§ **SUPPLIED INFORMATION**:
· · ·

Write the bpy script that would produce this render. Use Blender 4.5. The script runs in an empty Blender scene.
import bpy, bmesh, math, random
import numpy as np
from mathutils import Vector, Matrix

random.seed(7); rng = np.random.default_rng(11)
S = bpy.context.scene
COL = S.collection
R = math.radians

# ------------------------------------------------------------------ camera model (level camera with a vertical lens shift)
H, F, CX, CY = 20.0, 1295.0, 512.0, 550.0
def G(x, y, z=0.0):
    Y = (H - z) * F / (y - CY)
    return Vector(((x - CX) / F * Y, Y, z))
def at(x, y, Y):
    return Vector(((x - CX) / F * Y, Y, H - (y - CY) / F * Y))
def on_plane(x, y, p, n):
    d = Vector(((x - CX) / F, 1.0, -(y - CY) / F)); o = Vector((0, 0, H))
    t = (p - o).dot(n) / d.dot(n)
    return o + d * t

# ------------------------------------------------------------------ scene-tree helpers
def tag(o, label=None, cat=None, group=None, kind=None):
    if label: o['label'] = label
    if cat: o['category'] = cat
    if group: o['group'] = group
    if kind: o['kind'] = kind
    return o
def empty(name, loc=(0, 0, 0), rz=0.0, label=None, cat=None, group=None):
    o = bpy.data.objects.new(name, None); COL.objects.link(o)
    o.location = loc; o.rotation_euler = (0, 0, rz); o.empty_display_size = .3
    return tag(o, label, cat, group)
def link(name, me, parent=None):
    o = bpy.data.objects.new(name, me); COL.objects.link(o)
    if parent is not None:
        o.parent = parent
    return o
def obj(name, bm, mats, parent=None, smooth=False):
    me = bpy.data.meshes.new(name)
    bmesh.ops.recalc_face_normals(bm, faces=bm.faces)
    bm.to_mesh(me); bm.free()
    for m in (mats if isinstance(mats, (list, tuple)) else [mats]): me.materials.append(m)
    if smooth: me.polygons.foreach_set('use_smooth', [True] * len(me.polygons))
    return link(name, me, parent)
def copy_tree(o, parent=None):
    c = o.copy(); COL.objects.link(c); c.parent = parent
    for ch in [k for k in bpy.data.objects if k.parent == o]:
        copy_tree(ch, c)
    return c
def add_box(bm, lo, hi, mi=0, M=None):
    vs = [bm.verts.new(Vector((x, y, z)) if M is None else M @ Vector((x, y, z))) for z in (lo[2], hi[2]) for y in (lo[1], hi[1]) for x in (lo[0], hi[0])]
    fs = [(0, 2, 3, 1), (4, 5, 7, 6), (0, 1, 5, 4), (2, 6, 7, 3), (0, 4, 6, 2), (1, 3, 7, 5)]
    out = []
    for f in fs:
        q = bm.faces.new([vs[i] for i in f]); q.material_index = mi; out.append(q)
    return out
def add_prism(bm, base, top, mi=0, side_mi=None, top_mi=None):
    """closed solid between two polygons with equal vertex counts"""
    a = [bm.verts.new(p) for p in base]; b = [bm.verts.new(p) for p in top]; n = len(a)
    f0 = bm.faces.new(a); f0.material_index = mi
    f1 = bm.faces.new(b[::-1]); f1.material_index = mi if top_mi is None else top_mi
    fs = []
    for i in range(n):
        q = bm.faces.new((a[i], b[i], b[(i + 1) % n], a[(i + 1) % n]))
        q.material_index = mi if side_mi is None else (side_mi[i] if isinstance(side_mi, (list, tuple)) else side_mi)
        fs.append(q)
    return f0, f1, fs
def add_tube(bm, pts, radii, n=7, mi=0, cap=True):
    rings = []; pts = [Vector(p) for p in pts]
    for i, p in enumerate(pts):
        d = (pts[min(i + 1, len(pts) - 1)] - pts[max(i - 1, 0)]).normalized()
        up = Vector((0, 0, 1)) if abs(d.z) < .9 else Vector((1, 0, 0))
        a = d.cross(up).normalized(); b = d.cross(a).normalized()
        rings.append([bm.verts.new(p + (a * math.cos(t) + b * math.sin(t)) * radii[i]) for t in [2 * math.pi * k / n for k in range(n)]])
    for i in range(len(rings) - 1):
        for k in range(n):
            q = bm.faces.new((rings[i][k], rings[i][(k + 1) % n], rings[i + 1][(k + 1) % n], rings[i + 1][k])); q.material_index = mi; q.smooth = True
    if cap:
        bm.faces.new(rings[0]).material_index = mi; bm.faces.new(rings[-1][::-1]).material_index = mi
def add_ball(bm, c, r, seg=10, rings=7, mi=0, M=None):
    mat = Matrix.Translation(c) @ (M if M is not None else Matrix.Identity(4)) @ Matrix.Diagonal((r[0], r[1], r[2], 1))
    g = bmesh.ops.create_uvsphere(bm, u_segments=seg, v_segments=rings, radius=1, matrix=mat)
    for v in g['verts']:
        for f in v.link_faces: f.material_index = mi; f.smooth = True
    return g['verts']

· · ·

§ **WHAT THE TASK REQUIRES**:
Return the lines above precisely as they appear, beginning at the first line and ending at the line with "return o + d * t", and nothing after it.

§ **RESPONSE**:
Write the bpy script that would produce this render. Use Blender 4.5. The script runs in an empty Blender scene.
import bpy, bmesh, math, random
import numpy as np
from mathutils import Vector, Matrix

random.seed(7); rng = np.random.default_rng(11)
S = bpy.context.scene
COL = S.collection
R = math.radians

# ------------------------------------------------------------------ camera model (level camera with a vertical lens shift)
H, F, CX, CY = 20.0, 1295.0, 512.0, 550.0
def G(x, y, z=0.0):
    Y = (H - z) * F / (y - CY)
    return Vector(((x - CX) / F * Y, Y, z))
def at(x, y, Y):
    return Vector(((x - CX) / F * Y, Y, H - (y - CY) / F * Y))
def on_plane(x, y, p, n):
    d = Vector(((x - CX) / F, 1.0, -(y - CY) / F)); o = Vector((0, 0, H))
    t = (p - o).dot(n) / d.dot(n)
    return o + d * t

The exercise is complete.